El principito estaba sorprendido. Aquel planeta era tan pequeño que no se explicaba sobre quién podría reinar aquel rey.
–Señor –le dijo–, perdóneme si le pregunto...
–Te ordeno que me preguntes –se apresuró a decir el rey.
–Señor. . . ¿sobre qué ejerce su poder?
–Sobre todo –contestó el rey con gran ingenuidad.
–¿Sobre todo?
El rey, con un gesto sencillo, señaló su planeta, los otros planetas y las estrellas.
–¿Sobre todo eso? –volvió a preguntar el principito.

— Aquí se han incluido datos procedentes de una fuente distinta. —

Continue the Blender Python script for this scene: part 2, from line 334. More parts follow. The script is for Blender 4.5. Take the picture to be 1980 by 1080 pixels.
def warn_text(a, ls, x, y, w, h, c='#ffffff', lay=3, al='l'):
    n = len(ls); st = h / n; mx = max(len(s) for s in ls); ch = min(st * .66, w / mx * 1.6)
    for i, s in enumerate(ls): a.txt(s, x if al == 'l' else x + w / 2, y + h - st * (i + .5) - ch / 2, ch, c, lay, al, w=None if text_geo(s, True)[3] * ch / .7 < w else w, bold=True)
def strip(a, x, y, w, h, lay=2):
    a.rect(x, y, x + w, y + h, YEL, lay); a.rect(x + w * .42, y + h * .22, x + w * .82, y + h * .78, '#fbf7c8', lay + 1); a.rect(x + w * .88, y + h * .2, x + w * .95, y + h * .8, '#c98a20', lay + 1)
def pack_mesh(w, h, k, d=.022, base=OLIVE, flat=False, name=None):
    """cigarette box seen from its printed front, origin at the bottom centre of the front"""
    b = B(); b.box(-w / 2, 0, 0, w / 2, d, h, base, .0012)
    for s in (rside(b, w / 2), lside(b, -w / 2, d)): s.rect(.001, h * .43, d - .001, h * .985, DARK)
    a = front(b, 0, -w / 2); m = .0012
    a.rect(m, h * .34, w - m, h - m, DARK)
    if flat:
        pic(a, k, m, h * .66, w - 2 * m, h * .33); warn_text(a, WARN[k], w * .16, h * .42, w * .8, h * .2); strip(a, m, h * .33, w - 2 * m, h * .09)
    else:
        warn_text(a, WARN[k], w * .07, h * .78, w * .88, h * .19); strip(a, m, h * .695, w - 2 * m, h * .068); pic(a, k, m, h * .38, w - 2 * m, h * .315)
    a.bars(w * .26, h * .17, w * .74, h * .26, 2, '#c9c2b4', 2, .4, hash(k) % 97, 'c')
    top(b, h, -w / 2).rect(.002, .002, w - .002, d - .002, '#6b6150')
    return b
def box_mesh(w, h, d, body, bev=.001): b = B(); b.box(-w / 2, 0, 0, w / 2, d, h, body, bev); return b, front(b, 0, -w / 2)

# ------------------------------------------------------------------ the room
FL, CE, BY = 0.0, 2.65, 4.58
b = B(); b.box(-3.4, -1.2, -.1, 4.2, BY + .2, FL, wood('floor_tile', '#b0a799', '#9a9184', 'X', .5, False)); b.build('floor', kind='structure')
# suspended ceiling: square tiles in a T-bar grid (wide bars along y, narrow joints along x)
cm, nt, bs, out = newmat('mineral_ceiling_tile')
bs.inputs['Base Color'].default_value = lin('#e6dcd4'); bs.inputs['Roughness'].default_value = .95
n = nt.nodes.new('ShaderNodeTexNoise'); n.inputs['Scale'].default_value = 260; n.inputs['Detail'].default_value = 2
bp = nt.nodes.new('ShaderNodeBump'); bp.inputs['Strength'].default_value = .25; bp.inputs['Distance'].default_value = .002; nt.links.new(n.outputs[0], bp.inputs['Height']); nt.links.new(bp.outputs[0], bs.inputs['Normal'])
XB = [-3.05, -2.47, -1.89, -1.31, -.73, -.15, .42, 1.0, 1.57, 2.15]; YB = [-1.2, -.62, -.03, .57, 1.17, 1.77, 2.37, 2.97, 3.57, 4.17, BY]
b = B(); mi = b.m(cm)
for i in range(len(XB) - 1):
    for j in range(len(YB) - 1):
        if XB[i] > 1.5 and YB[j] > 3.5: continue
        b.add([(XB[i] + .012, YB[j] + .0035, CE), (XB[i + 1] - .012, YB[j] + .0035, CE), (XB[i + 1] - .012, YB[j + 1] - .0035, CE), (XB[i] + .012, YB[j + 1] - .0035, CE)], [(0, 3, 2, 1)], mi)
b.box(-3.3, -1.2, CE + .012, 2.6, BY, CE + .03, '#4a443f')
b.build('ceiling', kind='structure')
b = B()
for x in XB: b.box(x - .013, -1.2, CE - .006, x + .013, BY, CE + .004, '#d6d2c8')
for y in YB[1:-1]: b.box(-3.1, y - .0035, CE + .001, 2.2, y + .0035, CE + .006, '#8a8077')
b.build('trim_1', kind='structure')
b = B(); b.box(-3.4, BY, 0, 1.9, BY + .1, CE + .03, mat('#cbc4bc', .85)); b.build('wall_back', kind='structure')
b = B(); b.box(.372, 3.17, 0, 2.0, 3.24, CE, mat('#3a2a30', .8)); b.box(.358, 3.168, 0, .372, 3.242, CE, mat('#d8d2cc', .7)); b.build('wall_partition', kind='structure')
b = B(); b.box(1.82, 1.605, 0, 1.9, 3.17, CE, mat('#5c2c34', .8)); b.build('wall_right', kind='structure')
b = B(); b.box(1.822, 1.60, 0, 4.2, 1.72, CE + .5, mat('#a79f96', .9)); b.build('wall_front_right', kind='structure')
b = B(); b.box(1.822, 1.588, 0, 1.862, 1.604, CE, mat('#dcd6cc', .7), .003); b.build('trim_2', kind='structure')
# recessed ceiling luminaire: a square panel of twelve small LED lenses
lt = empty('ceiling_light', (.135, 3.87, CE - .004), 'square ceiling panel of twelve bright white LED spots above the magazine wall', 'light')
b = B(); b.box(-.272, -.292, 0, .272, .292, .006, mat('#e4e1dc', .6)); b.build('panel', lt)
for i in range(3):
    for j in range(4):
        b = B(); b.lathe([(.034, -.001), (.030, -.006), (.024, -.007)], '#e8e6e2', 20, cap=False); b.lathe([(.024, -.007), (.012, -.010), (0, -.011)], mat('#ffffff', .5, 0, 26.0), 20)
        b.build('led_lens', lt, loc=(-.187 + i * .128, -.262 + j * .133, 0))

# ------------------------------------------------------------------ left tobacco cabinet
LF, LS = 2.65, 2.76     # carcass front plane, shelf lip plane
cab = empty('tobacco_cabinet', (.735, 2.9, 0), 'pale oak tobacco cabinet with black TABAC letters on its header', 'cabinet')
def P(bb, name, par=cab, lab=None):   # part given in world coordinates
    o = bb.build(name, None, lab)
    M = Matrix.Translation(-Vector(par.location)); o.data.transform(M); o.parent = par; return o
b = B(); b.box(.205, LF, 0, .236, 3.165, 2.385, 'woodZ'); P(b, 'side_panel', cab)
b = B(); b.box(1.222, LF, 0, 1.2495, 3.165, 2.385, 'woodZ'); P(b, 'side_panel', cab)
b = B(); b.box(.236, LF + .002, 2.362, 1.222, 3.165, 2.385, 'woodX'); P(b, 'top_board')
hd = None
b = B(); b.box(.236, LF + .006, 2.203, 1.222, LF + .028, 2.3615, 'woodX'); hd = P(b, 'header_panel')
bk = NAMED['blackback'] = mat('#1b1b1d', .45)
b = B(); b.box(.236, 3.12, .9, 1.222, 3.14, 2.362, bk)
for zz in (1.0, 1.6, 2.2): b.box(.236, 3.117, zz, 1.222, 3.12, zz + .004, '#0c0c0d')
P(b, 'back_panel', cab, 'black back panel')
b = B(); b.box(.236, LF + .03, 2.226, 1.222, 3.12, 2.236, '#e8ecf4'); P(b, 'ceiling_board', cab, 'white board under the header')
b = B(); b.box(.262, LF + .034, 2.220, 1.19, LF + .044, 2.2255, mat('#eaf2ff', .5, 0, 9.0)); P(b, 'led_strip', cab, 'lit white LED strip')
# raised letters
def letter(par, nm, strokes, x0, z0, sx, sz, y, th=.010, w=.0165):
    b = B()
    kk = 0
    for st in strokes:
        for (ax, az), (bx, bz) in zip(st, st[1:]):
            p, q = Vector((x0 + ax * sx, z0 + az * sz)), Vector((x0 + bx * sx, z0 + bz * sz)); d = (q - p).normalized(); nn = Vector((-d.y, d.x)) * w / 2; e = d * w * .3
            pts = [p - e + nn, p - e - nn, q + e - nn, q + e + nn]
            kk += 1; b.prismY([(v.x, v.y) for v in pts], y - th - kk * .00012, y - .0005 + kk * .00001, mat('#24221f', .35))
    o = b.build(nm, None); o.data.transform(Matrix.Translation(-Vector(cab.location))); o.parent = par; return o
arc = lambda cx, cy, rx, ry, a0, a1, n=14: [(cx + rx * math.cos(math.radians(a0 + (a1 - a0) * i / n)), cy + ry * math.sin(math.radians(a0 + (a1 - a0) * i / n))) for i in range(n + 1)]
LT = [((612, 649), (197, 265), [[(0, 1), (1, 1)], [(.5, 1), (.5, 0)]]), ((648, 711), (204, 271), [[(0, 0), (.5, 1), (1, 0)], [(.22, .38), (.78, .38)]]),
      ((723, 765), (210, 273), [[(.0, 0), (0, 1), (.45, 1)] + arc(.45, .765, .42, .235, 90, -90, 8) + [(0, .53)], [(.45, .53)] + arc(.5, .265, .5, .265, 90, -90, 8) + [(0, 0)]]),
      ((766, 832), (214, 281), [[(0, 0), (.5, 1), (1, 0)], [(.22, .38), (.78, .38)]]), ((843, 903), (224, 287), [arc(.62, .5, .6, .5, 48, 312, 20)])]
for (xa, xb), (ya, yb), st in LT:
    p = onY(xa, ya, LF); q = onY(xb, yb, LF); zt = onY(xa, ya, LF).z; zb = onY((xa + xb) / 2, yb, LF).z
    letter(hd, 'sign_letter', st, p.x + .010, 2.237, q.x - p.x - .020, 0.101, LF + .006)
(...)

–Sobre todo eso. . . –respondió el rey.
No era solo un monarca absoluto, era, además, un monarca universal.
–¿Y las estrellas le obedecen?
–¡Naturalmente! –le dijo el rey–. Y obedecen en seguida, pues yo no tolero la indisciplina.
Un poder semejante dejó maravillado al principito. Si él disfrutara de un poder de tal naturaleza, hubiese podido asistir en el mismo día, no a cuarenta y tres, sino a setenta y dos, a cien, o incluso a doscientas puestas de sol, sin tener necesidad de arrastrar su silla. Y como se sentía un poco triste al recordar su pequeño planeta abandonado, se atrevió a solicitar una gracia al rey:
–Me gustaría ver una puesta de sol... Déme ese gusto... Ordénele al sol que se ponga...
–Si yo le diera a un general la orden de volar de flor en flor como una mariposa, o de escribir una tragedia, o de transformarse en ave marina y el general no ejecutase la orden recibida ¿de quién sería la culpa, mía o de él?
–La culpa sería de usted –le dijo el principito con firmeza.
–Exactamente. Solo hay que pedir a cada uno, lo que cada uno puede dar –continuó el rey. La autoridad se apoya antes que nada en la razón. Si ordenas a tu pueblo que se tire al mar, el pueblo hará la revolución. Yo tengo derecho a exigir obediencia, porque mis órdenes son razonables. 

         Creo que estas últimas líneas explican claramente que las leyes morales impresas por Dios en nuestra alma, nos ayudan a alcanzar la felicidad en nuestro planeta tierra.